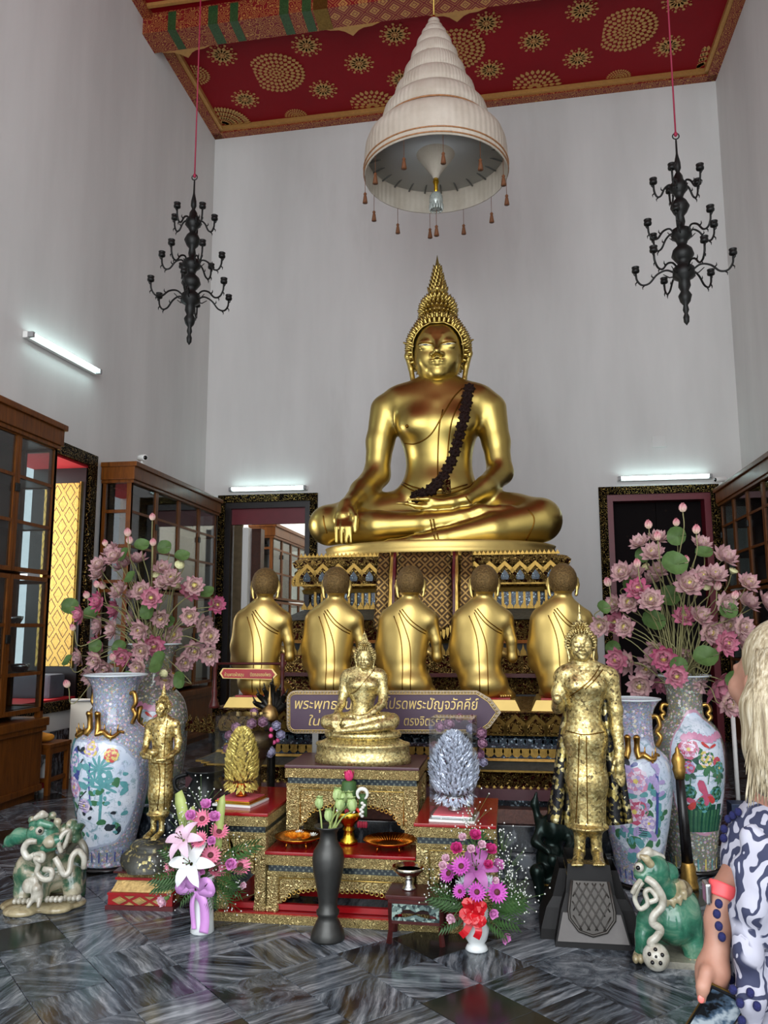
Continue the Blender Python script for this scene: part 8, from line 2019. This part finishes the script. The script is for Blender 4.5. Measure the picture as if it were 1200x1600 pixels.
# ================================================================== VISITOR AT THE RIGHT EDGE
n = N('skin'); v = n.coord('Object'); n.set(Base_Color=n.ramp(n.noise(v, 9, 4), [(.3, lin(152, 106, 88)), (.7, lin(174, 130, 110))]), Roughness=.5); n.put(n.b.inputs['Subsurface Weight'], .12); n.put(n.b.inputs['Subsurface Radius'], (.01, .004, .002))
n = N('blonde_hair'); v = n.coord('Object', (60, 60, 5)); f = n.noise(v, 2.0, 5, .6)
n.set(Base_Color=n.ramp(f, [(.3, lin(112, 96, 72)), (.5, lin(164, 150, 122)), (.72, lin(206, 196, 174))]), Roughness=.42); n.bump(f, .5, .006)
n = N('print_cloth'); v = n.coord('Object'); w = n.noise(v, 9, 3, .5, out='Color'); vv = n.mix(.12, v, w, 'ADD')
st = n.node('ShaderNodeMapping'); n.put(st.inputs['Vector'], vv); st.inputs['Scale'].default_value = (1.0, 1.0, .62); st.inputs['Rotation'].default_value = (0, .6, 0)
a_ = n.vor(st.outputs[0], 34, 'F1'); s_ = n.math('SINE', n.math('MULTIPLY', n.noise(st.outputs[0], 9, 2), 60.0))
m1 = n.ramp(a_, [(.27, 1), (.31, 0)]); m2 = n.ramp(s_, [(.25, 0), (.35, 1)]); sel = n.ramp(n.noise(v, 8, 2), [(.42, 0), (.47, 1)])
pat = n.mix(sel, m1, m2)
n.set(Base_Color=n.mix(pat, lin(166, 165, 178), lin(44, 48, 74)), Roughness=.8); n.bump(n.noise(v, 16, 4), .2, .01)
simple('navy_pompom', (22, 26, 78), .9, noise=.3, nscale=200, bump=.6); simple('watch_band', (226, 84, 88), .5); simple('phone_dark', (14, 14, 16), .15)
b = Body(1.86); wo = Vector((AY(1246, 1000, 1.86).x, 1.88, 0))
wm = thing('person', 'blonde person in a white and navy print wrap, watching from the right edge', 'person', wo)
P = b.P; u = b.u; HZ = P(1200, 1050)[2]
c = Clay(); K = .03
hx = P(1222, 1056, .03)                                                     # head centre
c.ell(hx, (.082, .095, .105), None, .03); face = Vector((-.50, .866, 0)); fx = lambda a, s_, z: np.array(hx) + np.array(face) * a + np.array((face.y, -face.x, 0)) * s_ + np.array((0, 0, z))
c.ell(fx(.045, 0, -.045), (.062, .064, .085), None, .03); c.ell(fx(.075, 0, -.105), (.028, .028, .024), None, .03)        # face and chin
c.cap(fx(.098, 0, .02), fx(.118, 0, -.025), .010, .014, .015); c.ell(fx(.098, 0, -.062), (.022, .022, .010), None, .012); c.ell(fx(.096, 0, -.078), (.02, .02, .010), None, .012)
for s_ in (-1, 1): c.ell(fx(.08, s_ * .034, -.03), (.03, .03, .028), None, .02); c.ell(fx(.086, s_ * .032, .015), (.016, .016, .009), None, .01); c.ell(fx(-.005, s_ * .085, -.02), (.022, .018, .032), None, .008)
c.cap(P(1226, 1110, .03), P(1232, 1225, .02), .050, .056, .03)
c.chain([P(1240, 1262, .03), P(1205, 1285, .03), P(1186, 1302, .03)], [.055, .05, .042], .04); c.chain([P(1240, 1262, .03), P(1290, 1280, .03), P(1340, 1300, .03)], [.055, .05, .045], .04)
c.ell((wo.x + .01, 1.88, 1.02), (.15, .11, .20), None, .05); c.ell((wo.x + .01, 1.88, .80), (.155, .125, .16), None, .05)
for s_ in (-1, 1): c.chain([(wo.x + .01 + s_ * .075, 1.88, .78), (wo.x + .01 + s_ * .085, 1.88, .45), (wo.x + .01 + s_ * .085, 1.90, .09)], [.085, .055, .04], .03); c.chain([(wo.x + .01 + s_ * .085, 1.89, .05), (wo.x - .04 + s_ * .09, 2.05, .03)], [.045, .03], .02)
# left arm hanging, forearm forward, hand closed on a phone
c.chain([P(1186, 1302, .03), P(1168, 1345, .02), P(1150, 1378, .0), P(1131, 1398, -.02), P(1124, 1440, -.04), P(1120, 1480, -.06)], [.044, .038, .032, .027, .026, .022], .02)
c.chain([P(1340, 1300, .03), P(1355, 1390, .04), P(1345, 1480, -.02)], [.045, .036, .03], .02)
c.chain([P(1120, 1485, -.06), P(1114, 1515, -.07), P(1110, 1535, -.075)], [.022, .030, .028], .015)
for i, (x0, y0, x1, y1, x2, y2) in enumerate(((1098, 1530, 1096, 1552, 1104, 1572), (1108, 1538, 1108, 1562, 1116, 1582), (1119, 1540, 1121, 1566, 1128, 1584), (1128, 1536, 1132, 1560, 1138, 1576))):
    c.chain([P(x0, y0, -.07), P(x1, y1, -.055 + .0), P(x2, y2, -.035)], [.0115, .0105, .0085], .005)
c.chain([P(1104, 1518, -.10), P(1098, 1542, -.115), P(1096, 1562, -.112)], [.014, .0125, .009], .008)
V, F_ = c.mesh(.0062); m = MB(); m.add(V, [tuple(map(int, f)) for f in F_], 0, True); local(m, wo).build('body', 'skin', wm)
m = MB(); m.ell(P(1095.5, 1561, -.121), (.0065, .003, .008), 8, 6); local(m, wo).build('thumb_nail', simple('nail_pink', (226, 120, 110), .3), wm)
# wrap: loose cloth around the shoulders and torso
c = Clay()
c.chain([P(1240, 1262, .03), P(1206, 1292, .03), P(1188, 1318, .03)], [.056, .058, .054], .04); c.chain([P(1240, 1262, .03), P(1290, 1285, .03), P(1350, 1320, .03)], [.056, .065, .06], .04)
c.chain([P(1188, 1312, .02), P(1178, 1345, .02), P(1176, 1378, .02)], [.054, .054, .05], .04)
c.ell((wo.x + .01, 1.87, 1.06), (.15, .13, .15), None, .06); c.ell((wo.x + .0, 1.87, .92), (.185, .145, .22), None, .06); c.ell((wo.x + .02, 1.87, .74), (.18, .15, .2), None, .06); c.chain([(wo.x + .02, 1.87, .74), (wo.x + .03, 1.88, .34)], [.17, .20], .05)
c.chain([P(1350, 1320, .03), P(1365, 1400, .03)], [.06, .07], .05)
for pts in ([(1166, 1310), (1190, 1380), (1225, 1420)], [(1152, 1350), (1175, 1420), (1210, 1480)], [(1148, 1420), (1168, 1490), (1200, 1560)], [(1178, 1300), (1212, 1345), (1262, 1370)], [(1160, 1500), (1172, 1560), (1180, 1640)]):
    c.chain([P(px, py, -.12 + .03 * abs(i - 1)) for i, (px, py) in enumerate(pts)], [.014, .020, .012], .03)
V, F_ = c.mesh(.0085); m = MB(); m.add(V, [tuple(map(int, f)) for f in F_], 0, True); wsurf = Surf(np.array(m.v), m.f); local(m, wo).build('print_wrap', 'print_cloth', wm)
pm = MB(); pm.ell((0, 0, 0), .0078, 10, 8); pm = pm.mesh('pompom', 'navy_pompom')
for px, py, dy in ((1150, 1277, -.04), (1158, 1272, -.05), (1143, 1283, -.03), (1137, 1298, -.02), (1136, 1312, -.02), (1123, 1412, -.09), (1120, 1428, -.09), (1123, 1447, -.09), (1128, 1464, -.09), (1140, 1500, -.10), (1141, 1515, -.10), (1147, 1530, -.12), (1152, 1548, -.13), (1160, 1566, -.13), (1163, 1590, -.14), (1150, 1572, -.12), (1172, 1552, -.14), (1180, 1570, -.14)):
    h, nn = wsurf.hit(px, py, .008); p = Vector(P(px, py, dy)) if h is None else h
    put('pompom', pm, wm, p - wo, (0, 0, 0), (1, 1, 1.15))
# hair: cap, long fall and loose strands
c = Clay(); up = np.array((0, 0, 1.0))
c.ell(np.array(hx) + np.array((.012, -.008, .022)), (.094, .103, .104), None, .02)
c.ell(fx(.085, 0, -.035), (.075, .075, .085), None, .012, True); c.ell(fx(.08, -.05, -.02), (.05, .05, .07), None, .015, True); c.ell(fx(.075, .055, -.04), (.045, .045, .07), None, .015, True)
c.chain([np.array(hx) + np.array((-.015, -.075, .0)), P(1206, 1110, -.06), P(1204, 1170, -.065), P(1200, 1225, -.07)], [.058, .055, .046, .026], .03)
c.chain([np.array(hx) + np.array((-.045, -.05, .0)), P(1190, 1105, -.05), P(1186, 1165, -.06), P(1184, 1225, -.07)], [.032, .028, .020, .008], .02)
c.chain([np.array(hx) + np.array((.07, -.02, .0)), P(1262, 1120, .0), P(1262, 1240, -.03)], [.055, .055, .03], .03)
V, F_ = c.mesh(.0062); m = MB(); m.add(V, [tuple(map(int, f)) for f in F_], 0, True); hsurf = Surf(np.array(m.v), m.f); local(m, wo).build('hair', 'blonde_hair', wm)
m = MB(); rs = random.Random(21)
for k in range(110):
    t_ = rs.random(); x0 = 1184 + 34 * rs.random(); x1 = 1168 + 46 * t_ + rs.uniform(-4, 4); y1 = rs.uniform(1170, 1262)
    pts = []
    for q in [i / 7 for i in range(8)]:
        px = x0 + (x1 - x0) * q ** 1.2 + 3 * math.sin(q * 5 + k); py = 985 + rs.uniform(-1, 1) + (y1 - 985) * q
        h, nn = hsurf.hit(px, py, .002); 
        p = Vector(P(px, py, -.085)) if h is None else h
        if pts and abs(p.y - pts[-1].y) > .05: p = Vector((p.x, pts[-1].y - .004, p.z))
        pts.append(p)
    m.tube([Vector(p) for p in spline(pts[1:], 3)], [.0016] * (len(spline(pts[1:], 3)) - 1) + [.0004], 4)
local(m, wo).build('hair_strands', 'blonde_hair', wm, kind='stuff')
# watch and phone
wp0, wp1 = Vector(P(1134, 1382, -.018)), Vector(P(1128, 1405, -.026)); ax = (wp1 - wp0).normalized(); X = M4(frame_to(ax), (wp0 + wp1) / 2)
m = MB(); m.lathe([(.0315, -.014), (.0325, -.01), (.0325, .01), (.0315, .014)], 24, mtx=X); local(m, wo).build('watch_band', 'watch_band', wm, label='coral red watch band')
wc = (wp0 + wp1) / 2 + Vector((-.034, -.006, 0)); m = MB(); m.bbox((-.006, -.018, -.020), (.005, .018, .020), .004, mtx=Matrix.Translation(wc)); local(m, wo).build('watch_case', 'silver', wm)
ph = thing('smartphone', 'dark smartphone held low in the hand at the right edge', 'phone', Vector(P(1116, 1590, -.078)))
Xp = (Matrix.Rotation(R(22), 4, 'Y') @ Matrix.Rotation(R(28), 4, 'X'))
m = MB(); m.bbox((-.036, -.004, -.075), (.036, .004, .075), .0035, mtx=Xp); m.build('shell', 'phone_dark', ph)
m = MB(); m.bbox((-.037, -.0025, -.076), (.037, .0025, .076), .002, mtx=Xp); m.build('edge_band', 'gold_dark', ph)
n = N('phone_picture'); v = n.coord('Object'); n.set(Base_Color=n.ramp(n.noise(v, 26, 3), [(.42, lin(12, 14, 16)), (.52, lin(70, 90, 110)), (.62, lin(170, 180, 186))]), Roughness=.1)
m = MB(); m.box((-.032, -.0048, -.068), (.032, -.004, .068), mtx=Xp); m.build('screen', 'phone_picture', ph)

**Stated task**
Find all the lines containing "from" in the material, then copy them.

**Expected answer**
Continue the Blender Python script for this scene: part 8, from line 2019. This part finishes the script. The script is for Blender 4.5. Measure the picture as if it were 1200x1600 pixels.
wm = thing('person', 'blonde person in a white and navy print wrap, watching from the right edge', 'person', wo)